Our webinar with Ericsson highlights six smart ways of driving value to mobile broadband business, helping to reshape the operator's mobile broadband business model. Following successful business models from other consumer-oriented industries, such as airlines, retail and financial services, these six smart ways can be used by mobile broadband operators to increase customer loyalty, encourage greater usage and target new user segments.
The transition to 4G LTE requires a marketing strategy optimized for rich multimedia content and applications, rather than traditional mobile voice and SMS services. Without new revenue streams and a new 4G business model, it is not clear how operators can make a sufficient return on their mobile broadband network investments. Ericsson examined the most promising ways to unlock the great potential of mobile broadband capabilities in emerging Asian markets such as Indonesia.
Rather than only imposing usage caps or "throttling," Ericsson suggests that operators can employ traffic management to offer boosters that can "turbo-charge" data speeds using Wi-Fi or 4G and top up plans for heavy prepaid mobile data users. Ericsson defines a "smart network" that is user-, device-, service- and content-aware, with policy control at its heart. This approach can lead to an improved user experience and optimized network resources, through DPI technology and content filtering.

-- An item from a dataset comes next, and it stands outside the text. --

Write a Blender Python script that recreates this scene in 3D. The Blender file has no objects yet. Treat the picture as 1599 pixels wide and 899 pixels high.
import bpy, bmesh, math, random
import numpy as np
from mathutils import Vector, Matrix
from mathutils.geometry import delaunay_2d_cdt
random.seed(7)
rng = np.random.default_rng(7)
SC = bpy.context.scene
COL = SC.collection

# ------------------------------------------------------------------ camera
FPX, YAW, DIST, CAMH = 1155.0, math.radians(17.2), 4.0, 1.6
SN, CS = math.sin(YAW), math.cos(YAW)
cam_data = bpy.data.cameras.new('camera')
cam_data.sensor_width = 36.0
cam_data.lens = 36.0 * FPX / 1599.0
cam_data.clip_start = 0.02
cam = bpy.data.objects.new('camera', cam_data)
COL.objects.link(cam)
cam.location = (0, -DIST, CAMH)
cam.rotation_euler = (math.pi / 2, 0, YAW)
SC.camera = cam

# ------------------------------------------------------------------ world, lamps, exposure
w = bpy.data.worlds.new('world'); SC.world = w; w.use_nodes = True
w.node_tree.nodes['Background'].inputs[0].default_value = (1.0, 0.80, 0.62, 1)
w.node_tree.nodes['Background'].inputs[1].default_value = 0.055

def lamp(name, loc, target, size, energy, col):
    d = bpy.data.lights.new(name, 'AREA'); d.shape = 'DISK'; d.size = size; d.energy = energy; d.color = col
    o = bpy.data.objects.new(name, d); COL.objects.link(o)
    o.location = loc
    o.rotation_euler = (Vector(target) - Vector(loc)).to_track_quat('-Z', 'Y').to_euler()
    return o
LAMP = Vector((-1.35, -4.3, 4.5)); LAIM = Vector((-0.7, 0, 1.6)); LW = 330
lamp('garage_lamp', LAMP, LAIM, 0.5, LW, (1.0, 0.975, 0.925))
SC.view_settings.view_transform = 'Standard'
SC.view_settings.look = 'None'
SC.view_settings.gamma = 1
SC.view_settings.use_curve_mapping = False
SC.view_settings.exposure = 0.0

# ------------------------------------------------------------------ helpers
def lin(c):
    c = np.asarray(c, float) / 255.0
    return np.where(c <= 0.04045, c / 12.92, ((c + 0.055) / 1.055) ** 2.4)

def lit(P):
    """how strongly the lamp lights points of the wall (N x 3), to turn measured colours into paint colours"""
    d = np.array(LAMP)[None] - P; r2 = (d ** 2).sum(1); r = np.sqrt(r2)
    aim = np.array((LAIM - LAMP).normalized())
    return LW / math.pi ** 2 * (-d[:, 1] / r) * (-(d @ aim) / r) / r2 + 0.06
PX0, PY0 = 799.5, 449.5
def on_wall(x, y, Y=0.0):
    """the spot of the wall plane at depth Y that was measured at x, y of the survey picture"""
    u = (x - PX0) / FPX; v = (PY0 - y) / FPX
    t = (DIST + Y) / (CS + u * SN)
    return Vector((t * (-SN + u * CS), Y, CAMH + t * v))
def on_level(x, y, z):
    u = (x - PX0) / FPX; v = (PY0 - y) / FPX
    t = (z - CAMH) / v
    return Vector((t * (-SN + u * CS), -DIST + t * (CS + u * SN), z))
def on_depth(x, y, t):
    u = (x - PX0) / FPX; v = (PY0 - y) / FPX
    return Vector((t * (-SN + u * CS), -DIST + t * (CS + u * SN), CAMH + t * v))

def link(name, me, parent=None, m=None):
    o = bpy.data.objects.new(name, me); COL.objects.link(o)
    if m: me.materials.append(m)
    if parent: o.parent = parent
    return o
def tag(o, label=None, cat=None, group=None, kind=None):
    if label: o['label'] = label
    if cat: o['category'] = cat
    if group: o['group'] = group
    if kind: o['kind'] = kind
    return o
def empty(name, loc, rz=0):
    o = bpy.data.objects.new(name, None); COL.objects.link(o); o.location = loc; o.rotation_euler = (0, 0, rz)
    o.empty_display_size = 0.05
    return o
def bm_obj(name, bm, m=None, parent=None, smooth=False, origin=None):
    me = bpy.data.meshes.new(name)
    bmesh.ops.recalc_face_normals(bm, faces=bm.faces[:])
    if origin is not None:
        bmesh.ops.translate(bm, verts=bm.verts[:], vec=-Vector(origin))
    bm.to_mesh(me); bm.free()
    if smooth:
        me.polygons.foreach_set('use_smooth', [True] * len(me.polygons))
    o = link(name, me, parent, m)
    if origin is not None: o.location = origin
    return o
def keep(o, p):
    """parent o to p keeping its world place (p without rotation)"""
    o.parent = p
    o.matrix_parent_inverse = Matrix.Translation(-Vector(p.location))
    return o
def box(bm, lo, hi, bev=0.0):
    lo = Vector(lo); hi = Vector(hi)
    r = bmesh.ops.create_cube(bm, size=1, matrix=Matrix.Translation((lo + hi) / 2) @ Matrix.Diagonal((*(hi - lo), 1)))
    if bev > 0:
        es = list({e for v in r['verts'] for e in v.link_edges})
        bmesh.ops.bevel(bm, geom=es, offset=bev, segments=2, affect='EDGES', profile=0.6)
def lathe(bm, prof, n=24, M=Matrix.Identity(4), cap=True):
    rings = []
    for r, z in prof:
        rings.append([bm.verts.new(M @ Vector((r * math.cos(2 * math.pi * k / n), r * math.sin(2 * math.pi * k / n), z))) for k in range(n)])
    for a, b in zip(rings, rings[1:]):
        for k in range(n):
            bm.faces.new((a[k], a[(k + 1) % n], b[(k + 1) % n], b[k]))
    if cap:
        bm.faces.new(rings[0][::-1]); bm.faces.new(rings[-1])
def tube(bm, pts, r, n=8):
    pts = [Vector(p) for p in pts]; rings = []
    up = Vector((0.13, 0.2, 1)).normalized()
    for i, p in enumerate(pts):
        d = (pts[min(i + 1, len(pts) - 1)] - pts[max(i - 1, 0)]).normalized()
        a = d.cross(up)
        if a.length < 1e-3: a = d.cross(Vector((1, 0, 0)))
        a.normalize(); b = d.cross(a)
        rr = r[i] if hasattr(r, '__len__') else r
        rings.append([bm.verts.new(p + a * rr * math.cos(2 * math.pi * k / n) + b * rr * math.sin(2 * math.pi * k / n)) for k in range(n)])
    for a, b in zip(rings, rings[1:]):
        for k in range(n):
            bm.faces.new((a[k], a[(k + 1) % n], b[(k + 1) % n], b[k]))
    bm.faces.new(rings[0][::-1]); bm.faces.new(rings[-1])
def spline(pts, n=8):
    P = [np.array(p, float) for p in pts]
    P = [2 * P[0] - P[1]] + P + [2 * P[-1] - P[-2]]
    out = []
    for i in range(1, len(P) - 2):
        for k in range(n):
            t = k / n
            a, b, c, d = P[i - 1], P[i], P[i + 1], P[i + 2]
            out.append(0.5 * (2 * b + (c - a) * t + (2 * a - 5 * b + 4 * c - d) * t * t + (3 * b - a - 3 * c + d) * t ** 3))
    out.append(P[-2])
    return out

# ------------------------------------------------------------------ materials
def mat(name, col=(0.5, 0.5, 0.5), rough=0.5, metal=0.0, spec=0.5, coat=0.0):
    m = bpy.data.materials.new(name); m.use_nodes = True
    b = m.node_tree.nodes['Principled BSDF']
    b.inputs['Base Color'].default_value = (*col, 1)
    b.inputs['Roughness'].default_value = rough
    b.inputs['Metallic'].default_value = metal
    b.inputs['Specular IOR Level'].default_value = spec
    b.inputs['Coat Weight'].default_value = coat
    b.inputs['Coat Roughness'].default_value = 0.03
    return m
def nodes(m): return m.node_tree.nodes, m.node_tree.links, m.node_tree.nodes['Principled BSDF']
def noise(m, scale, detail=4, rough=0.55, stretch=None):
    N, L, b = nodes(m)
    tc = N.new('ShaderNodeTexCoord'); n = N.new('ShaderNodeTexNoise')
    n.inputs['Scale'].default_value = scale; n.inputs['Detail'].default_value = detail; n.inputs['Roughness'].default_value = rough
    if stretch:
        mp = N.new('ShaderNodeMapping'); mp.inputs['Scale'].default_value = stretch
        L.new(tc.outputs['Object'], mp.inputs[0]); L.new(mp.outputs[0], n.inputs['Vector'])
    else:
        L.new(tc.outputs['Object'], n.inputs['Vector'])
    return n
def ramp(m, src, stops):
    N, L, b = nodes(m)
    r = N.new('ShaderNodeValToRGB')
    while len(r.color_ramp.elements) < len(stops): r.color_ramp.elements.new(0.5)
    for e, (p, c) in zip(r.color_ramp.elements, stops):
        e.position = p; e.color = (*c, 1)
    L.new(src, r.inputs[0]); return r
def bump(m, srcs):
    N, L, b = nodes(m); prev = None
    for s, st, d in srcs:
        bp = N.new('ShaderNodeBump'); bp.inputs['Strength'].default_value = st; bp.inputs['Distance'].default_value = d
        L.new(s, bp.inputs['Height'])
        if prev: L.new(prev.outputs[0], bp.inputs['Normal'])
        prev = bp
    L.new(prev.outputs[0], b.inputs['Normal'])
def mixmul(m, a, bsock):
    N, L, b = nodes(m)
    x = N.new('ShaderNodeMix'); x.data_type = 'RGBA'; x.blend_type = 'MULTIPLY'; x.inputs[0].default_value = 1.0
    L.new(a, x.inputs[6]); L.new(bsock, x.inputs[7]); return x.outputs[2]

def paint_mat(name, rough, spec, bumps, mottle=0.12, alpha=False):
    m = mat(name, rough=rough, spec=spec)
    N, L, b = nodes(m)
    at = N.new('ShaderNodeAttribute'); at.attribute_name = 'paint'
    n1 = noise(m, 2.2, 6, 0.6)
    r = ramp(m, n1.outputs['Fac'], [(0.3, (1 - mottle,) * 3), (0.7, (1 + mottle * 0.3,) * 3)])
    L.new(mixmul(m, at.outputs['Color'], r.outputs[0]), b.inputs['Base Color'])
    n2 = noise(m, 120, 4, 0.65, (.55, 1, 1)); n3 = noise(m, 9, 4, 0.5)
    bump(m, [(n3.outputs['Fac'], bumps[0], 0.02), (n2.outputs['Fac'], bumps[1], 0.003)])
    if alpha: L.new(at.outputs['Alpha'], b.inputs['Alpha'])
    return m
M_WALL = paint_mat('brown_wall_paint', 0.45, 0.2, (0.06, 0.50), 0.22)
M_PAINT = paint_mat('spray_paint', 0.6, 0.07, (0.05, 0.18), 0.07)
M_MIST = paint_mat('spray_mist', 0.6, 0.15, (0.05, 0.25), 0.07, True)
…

The aforementioned Ericsson Mobility Report focuses on how operators can ride the smartphone growth wave by leveraging pre-paid smartphones, innovative service packages and compelling content partnerships to target specific customer segments. Ericsson recognizes that the first and possibly primary Internet experience for many customers in emerging Asian markets will be using a smartphone, rather than a PC.
To deliver differentiated services, operators must differentiate mobile data traffic generated by smartphones and other smart devices. Examples include low-cost, unlimited text-only access to Facebook, initially restricting photo and video downloads using an app on Java-based feature phones, with an affordable upgrade path to mobile broadband access to the Internet on smartphones.
Ultimately, 4G operators need to know how to make smart devices affordable and 4G services attractive so they can unleash mobile broadband's power to transform society and drive economic growth, without driving unbridled usage and traffic growth.